Resources

Report: Why Arizona's Pension Contribution Rates Keep Rising

Author: 
Anthony Randazzo, Carol O’Neill, and Jonathan Moody
Publication Date: 
September 9, 2019

In Arizona, teachers as well as the state are paying a greater and greater share of salary each year into the Arizona State Retirement System (ASRS). As the cost of the pension system has increased, the value of the benefits has remained stagnant. In short, teachers and employers are paying more for the same retirement benefit.

To make matters worse, as employee and employer contribution rates to the pension fund have increased, so has the system’s debt. Normally that shouldn’t happen.

A new report from Equable analyzed ASRS and found that the usual suspects – overly generous benefits or inconsistent and inadequate state payments to the fund – are not to blame for this problem. Instead, the authors found that lower than anticipated return on investments are causing contribution rates to rise and debts to grow.

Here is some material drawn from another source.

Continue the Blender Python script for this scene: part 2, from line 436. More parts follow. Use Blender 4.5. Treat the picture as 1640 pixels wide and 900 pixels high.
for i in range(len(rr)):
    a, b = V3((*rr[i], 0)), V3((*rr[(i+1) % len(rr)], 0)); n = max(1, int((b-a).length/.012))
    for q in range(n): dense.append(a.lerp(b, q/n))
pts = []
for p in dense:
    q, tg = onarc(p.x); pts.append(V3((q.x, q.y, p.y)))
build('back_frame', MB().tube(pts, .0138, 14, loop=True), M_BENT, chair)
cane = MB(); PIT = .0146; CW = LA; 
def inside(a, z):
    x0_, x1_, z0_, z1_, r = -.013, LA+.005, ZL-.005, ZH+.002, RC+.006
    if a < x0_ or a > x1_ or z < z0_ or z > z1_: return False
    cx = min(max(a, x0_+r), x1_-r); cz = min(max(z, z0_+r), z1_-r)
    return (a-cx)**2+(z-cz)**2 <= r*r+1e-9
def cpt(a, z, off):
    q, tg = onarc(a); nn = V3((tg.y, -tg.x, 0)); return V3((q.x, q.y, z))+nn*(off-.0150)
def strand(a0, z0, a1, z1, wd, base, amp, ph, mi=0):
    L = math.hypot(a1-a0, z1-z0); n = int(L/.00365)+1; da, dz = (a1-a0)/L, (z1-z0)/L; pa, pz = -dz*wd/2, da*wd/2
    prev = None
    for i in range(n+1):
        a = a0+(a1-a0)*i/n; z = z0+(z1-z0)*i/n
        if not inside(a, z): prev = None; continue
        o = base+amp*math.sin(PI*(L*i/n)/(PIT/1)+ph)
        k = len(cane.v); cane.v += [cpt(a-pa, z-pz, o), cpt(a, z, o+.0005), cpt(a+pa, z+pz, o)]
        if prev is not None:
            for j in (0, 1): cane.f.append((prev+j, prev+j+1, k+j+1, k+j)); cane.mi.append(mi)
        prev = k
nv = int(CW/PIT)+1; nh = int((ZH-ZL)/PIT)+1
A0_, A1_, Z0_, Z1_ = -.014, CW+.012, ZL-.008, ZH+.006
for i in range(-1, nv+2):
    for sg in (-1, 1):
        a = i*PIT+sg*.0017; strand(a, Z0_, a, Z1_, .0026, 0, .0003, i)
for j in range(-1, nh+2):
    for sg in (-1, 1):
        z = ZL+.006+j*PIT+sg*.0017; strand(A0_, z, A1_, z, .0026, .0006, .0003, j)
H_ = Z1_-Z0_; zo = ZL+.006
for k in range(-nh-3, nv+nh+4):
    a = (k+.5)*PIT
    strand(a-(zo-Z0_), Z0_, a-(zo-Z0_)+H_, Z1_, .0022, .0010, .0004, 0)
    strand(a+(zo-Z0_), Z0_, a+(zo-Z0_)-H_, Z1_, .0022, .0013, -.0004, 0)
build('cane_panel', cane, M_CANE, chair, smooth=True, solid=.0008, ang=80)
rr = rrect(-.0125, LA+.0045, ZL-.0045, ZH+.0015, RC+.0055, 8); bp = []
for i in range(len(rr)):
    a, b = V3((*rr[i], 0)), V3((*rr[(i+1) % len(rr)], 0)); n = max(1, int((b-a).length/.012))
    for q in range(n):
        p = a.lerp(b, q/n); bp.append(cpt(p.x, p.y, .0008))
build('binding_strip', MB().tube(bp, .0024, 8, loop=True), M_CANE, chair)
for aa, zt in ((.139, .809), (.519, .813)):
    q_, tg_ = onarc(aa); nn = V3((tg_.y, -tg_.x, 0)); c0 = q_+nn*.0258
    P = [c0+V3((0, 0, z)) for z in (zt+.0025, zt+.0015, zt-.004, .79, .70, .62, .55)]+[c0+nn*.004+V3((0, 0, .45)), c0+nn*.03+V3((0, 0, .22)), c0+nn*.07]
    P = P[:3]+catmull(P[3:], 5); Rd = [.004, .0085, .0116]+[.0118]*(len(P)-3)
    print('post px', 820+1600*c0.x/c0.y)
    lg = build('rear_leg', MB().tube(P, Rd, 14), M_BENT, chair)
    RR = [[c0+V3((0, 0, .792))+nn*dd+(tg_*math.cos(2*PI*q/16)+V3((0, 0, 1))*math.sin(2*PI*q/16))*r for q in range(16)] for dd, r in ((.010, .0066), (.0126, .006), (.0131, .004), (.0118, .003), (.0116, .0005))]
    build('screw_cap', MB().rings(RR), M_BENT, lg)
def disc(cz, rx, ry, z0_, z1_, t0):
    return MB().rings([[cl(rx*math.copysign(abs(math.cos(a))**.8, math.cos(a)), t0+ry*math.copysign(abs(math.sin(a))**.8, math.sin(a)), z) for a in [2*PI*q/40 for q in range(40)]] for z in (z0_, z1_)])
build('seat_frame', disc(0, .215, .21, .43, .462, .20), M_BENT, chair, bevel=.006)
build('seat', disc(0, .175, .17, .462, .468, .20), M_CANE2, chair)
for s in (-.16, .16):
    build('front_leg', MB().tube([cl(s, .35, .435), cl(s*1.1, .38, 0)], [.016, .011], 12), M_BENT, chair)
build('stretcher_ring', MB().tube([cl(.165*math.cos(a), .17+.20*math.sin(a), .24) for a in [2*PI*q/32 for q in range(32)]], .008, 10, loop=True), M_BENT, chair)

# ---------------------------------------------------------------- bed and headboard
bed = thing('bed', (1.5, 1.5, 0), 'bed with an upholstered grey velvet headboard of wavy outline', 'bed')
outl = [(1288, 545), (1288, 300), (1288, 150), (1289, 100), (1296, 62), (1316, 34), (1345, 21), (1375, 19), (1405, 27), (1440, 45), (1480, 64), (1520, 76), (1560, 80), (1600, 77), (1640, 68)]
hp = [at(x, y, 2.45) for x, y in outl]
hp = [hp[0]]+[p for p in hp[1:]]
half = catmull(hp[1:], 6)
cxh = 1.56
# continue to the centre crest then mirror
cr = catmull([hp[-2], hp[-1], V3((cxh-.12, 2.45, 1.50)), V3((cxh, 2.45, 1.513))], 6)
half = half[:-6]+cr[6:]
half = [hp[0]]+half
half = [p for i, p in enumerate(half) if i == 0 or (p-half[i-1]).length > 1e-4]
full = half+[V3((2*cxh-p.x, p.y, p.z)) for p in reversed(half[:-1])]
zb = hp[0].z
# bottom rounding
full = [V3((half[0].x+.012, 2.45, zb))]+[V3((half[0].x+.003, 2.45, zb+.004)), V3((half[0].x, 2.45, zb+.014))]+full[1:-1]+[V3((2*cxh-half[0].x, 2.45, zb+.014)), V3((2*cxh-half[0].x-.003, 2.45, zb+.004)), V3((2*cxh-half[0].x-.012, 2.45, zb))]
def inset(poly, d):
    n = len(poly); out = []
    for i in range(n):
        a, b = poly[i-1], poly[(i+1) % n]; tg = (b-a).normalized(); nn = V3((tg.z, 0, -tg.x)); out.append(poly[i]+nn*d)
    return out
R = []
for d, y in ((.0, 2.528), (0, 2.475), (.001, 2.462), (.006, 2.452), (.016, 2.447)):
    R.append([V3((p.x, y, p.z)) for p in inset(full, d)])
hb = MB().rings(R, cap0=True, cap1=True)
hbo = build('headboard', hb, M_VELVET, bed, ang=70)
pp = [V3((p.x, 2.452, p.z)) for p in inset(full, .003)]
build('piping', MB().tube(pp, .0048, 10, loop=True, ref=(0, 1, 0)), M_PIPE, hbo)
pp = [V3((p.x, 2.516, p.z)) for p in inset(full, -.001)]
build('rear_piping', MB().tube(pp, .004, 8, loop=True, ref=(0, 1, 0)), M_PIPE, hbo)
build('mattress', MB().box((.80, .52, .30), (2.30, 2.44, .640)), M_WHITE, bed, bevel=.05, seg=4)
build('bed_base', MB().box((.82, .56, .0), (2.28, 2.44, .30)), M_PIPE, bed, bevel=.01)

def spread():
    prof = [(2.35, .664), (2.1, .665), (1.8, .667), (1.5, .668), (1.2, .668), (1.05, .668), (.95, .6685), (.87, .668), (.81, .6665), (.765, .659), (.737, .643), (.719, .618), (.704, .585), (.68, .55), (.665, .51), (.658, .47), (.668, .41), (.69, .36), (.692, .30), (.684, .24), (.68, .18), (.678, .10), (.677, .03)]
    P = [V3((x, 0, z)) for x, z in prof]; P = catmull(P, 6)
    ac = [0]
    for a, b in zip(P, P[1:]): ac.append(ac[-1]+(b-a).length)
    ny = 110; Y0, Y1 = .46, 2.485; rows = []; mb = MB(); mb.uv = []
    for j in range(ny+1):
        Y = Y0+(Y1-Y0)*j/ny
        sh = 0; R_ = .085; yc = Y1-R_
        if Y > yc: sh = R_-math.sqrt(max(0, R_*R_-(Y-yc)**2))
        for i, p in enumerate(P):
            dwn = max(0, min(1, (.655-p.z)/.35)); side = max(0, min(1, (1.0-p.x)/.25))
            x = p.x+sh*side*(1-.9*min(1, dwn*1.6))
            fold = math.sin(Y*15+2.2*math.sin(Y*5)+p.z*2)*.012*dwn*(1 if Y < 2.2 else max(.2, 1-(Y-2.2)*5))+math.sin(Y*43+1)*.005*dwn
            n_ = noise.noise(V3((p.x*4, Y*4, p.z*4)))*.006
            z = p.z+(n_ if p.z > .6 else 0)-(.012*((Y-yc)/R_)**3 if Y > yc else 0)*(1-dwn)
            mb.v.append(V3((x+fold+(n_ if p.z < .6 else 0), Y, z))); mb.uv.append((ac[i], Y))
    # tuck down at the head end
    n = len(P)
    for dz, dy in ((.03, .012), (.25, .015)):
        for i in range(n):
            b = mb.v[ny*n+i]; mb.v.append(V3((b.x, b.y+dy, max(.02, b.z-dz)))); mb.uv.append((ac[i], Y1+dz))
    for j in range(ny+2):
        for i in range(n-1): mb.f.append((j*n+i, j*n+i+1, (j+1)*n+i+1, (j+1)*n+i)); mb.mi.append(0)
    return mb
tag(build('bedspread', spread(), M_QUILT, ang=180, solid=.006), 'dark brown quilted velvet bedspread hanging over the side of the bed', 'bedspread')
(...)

Just as with 401(k) plans, state pension funds are invested in the market. Pension plans establish a level of return on those investment that they expect to earn. The assumed rate of return influences how much states contribute to the system to maintain solvency. When their investments miss the mark, pension debt grows even if the state met its required contribution rate because they were relying on a greater level of return from their investment. Even falling short only 0.5 to 1 percent can have significant funding implications since these funds are investing billions of dollars.

Lowering the assumed rate of return will help Arizona get a better handle on growing pension debts and increasing teacher and state contribution rates. Moreover, the authors suggest the legislature explore ASRS’s oversight structure and consider how best to negotiate the trade-off between the short-term cost of lowering the return assumptions, with the long-term risk of the status quo.